The experience also helped Schnieder better appreciate the flexibility that comes with being independent, something that wasn’t as easy to come by under Google. As an example, he points to one of the funniest jokes I catch during my demo: one planet is called Nu Florida. The location is a send-up of America’s most eclectic state, satirizing its whole aesthetic in typical Savage Planet fashion. It’s a personal gag for Schnieder, who has family in Florida, but one that he believes may have had a hard time getting approved in a sanitized corporate environment.
“I love Florida. I love the ridiculousness of it all,” Schneider says. “The lifted trucks, all that redneck stuff. Our creative director absolutely hates it.

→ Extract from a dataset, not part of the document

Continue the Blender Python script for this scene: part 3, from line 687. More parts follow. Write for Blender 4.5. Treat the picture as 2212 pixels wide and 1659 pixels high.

We go back and forth where I’m like ‘Florida’s awesome!’ and he’s like ‘f**king Florida!’ In the first game, we made some references to New Florida, and in this one we just blew it out because it’s so completely ridiculous. No one’s remaking Florida! It’s ideas like that that are things that would probably have a thousand layers of approval at a large company saying, ‘you guys can’t do that!’ If you’re going to go indie and make a game that’s fiercely independent, you’ve got to take some fun risks like that.”
Revenge of the Savage Planet seems to embody that indie spirit so far. It’s a game from a studio that’s seen what the grass looks like on the other side and is happy to be back on its own side of the fence. There’s a wild creative spirit to the sequel, from its biting satire to its wide variety of open-world ideas. The entire Google Stadia experiment may have been a failure, but at least we’re getting a good laugh out of it.
Revenge of the Savage Planet launches in May 2025 for PS5, PS5, Xbox One, Xbox Series X/S, and PC.